Così le gradazioni più o meno intense d’azzurro delle montagne lontane provengono dal loro colore proprio o investito d’ombra, attenuato dallo spessore d’atmosfera più chiara interposta. Nel paesaggio quindi la colorazione prodotta dallo stato atmosferico segue principalmente questa legge dei mezzi torbidi, che manifestasi nei suoi estremi rosso ed azzurro secondo che la luce del sole trova maggiore o minore strato da attraversare. Ed appunto quando il sole è alto ed il cielo sereno gli effetti di opalescenza sono pressoché inavvertibili, mentre a misura che il sole ’scende all’orizzonte, verso sera, o che al mattino viene mostrandosi all’orizzonte, traversando cioè la maggior grossezza d’aria e incontrando maggior quantità di vapori, l’aria acquista distintamente i colori gialli ed aranciati e rossi intensi che formano i meravigliosi spettacoli del tramonto e dell’aurora.
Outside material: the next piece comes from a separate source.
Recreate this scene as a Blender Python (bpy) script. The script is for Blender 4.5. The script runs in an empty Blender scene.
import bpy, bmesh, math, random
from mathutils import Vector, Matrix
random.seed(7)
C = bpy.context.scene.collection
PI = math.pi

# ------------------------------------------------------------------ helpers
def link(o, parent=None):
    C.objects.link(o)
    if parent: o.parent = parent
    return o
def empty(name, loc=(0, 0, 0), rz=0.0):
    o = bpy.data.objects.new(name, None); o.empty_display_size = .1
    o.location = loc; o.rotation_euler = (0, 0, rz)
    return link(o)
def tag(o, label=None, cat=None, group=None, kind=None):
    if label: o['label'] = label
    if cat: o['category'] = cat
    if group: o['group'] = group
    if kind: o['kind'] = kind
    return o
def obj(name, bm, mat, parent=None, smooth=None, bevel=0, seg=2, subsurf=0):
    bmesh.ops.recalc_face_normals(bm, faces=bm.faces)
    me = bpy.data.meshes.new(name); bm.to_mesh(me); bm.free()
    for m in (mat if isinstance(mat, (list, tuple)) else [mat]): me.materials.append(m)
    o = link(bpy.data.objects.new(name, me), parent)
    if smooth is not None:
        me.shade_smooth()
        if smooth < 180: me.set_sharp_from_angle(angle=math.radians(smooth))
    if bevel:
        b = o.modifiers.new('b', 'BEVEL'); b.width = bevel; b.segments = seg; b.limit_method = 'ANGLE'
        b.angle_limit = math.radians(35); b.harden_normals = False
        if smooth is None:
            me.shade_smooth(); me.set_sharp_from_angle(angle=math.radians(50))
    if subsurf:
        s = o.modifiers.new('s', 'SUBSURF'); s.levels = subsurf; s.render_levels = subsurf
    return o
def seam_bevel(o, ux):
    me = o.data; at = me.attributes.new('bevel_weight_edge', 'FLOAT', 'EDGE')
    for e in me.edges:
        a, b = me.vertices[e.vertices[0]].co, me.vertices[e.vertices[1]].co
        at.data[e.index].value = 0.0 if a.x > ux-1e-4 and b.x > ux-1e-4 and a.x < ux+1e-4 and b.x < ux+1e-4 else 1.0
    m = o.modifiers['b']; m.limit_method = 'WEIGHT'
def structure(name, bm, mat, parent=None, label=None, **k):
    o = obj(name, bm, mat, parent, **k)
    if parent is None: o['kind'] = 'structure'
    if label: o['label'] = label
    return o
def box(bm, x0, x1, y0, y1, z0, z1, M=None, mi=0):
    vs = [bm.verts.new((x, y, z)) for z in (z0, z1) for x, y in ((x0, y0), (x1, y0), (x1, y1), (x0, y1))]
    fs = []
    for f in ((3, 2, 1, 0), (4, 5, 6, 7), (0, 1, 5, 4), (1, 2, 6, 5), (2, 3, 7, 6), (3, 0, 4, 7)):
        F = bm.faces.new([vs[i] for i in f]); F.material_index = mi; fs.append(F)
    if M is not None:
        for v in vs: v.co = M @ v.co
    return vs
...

Questa colorazione speciale, detta dei mezzi torbidi, si presenta tutte le volte che applicando su di un fondo scuro del bianco di una densità tale da coprire completamente lo scuro sottostante, se ne lascia alcuna parte più sottile. In tali punti il bianco prende un colore decisamente azzurrognolo. Ciò si vede benissimo quando si vuol lumeggiare, col gesso o la biacca, un disegno su carta tinta, se inavvertitamente si sfuma il bianco col dito o con uno sfumino, facendo cioè in qualunque modo pressione sul bianco e riducendolo in strato sottile, il che avviene anche col pennello ed il bianco liquido, essendo sempre lo stesso principio che regola l’effetto.
Dalla stessa causa è originata la tinta azzurra che spesso appanna la vernice sui dipinti ad olio, essendosi verificato che tale inconveniente non procede da ammuffimento, come una volta si riteneva, ma da una serie minutissima di screpolature della vernice che agiscono per le molte riflessioni di luce bianca, come se uno strato esile di bianco fosse sopraposto al colore del dipinto, per ciò determinandosi la colorazione azzurra specifica, detta dei mezzi torbidi.
La tendenza all’azzurro delle vene sotto la pelle procede dalla stessa causa, come pure le tinte fredde che si osservano nella vicinanza dell’inserzione dei capelli nella pelle, e l’azzurro caratteristico della cornea nei bambini.
- ↑ L. Guaita, La scienza dei colori e la pittura, Hulrico Hoepli, Milano 1893, pag. 21.